I then went on to discuss his reference here to the Declaration of Independence.

“We hold these truths to be self-evident, that all men are created equal, that they are endowed by their creator with certain unalienable rights, that among these are life, liberty and the pursuit of happiness — that to secure these rights, governments are instituted among men, deriving their just powers from the consent of the governed. …”

It’s all there — truth evidenced by man’s longing for freedom and rights that belong to the human race as product of their humanity — not ethnicity, gender or class. Universal ideals and values that cross all boundaries of time and space.

If there is any secret passageway to recapture the spirit of conservatism in America it would, in my opinion, be through the words and ideas of the men and women behind them who met and discussed and debated and deliberated over these documents.

What does that mean for me as a party leader at a time like this when the country seems less enamored with something (or someone) new and different and more inclined toward something more traditional? Something, perhaps, which already exists in the memories and the imaginations of the freedom-loving people in this country?

As I write this, I am thinking of the various people I have talked to about the direction they would take this country. Whether I’m talking to a farmer in western North Dakota, a doctor from the cities or an immigrant from Indonesia who has lived here now some 30 years, the basic answer is the same.

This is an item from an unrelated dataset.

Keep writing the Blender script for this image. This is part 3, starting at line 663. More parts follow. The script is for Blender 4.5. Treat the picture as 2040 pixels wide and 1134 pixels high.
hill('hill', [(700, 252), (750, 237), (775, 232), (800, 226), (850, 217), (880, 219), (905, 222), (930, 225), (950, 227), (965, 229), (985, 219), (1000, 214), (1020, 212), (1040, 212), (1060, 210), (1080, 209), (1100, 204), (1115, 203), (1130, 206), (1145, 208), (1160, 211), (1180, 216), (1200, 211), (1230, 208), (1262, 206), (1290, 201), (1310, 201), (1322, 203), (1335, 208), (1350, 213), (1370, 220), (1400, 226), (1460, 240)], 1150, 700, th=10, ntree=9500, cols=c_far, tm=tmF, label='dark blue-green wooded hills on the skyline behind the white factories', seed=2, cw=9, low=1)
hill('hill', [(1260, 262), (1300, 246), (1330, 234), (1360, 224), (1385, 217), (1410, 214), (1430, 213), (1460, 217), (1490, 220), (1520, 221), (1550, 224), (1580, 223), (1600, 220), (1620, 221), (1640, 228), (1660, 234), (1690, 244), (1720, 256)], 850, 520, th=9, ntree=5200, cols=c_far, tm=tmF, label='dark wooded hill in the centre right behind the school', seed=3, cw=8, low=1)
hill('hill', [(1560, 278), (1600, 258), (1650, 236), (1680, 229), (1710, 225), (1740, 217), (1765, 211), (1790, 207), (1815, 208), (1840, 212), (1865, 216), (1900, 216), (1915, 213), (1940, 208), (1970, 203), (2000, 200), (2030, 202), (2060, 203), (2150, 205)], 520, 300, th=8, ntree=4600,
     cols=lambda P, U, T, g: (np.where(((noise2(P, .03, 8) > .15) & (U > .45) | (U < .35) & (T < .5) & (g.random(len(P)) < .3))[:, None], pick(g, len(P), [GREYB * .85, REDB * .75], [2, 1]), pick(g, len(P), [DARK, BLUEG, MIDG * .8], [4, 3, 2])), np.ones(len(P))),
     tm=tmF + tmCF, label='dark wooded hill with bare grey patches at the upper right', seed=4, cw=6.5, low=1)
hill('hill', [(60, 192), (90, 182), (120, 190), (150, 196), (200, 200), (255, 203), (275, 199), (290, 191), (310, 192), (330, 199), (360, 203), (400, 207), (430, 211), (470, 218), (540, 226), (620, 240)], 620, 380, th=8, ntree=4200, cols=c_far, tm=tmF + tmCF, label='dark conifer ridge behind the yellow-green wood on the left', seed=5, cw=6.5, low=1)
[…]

Let’s stop complaining, get informed about where this all started and begin holding the line on those we elect to represent us in the city, county, state and federal government.

Abraham Lincoln said it well as he laid out the idea that those who live on after the great conflicts that have often served to bring us back to these principles of citizen rule and self-government are responsible to carry the torch — to light the way for future generations.

If America wants a new birth of freedom, then Americans need to dust off the Constitution.

How much more of a field guide for freedom fighters could we ask for than the one (the only one in the history of the world) which begins, “We the People …”?

Get to know this short document written for an active, involved and informed electorate that is equipped to do most of what needs doing without the government’s intervention.

Gary Emineth owns a technology software company in Bismarck, N.D., and serves as chairman of the North Dakota Republican Party.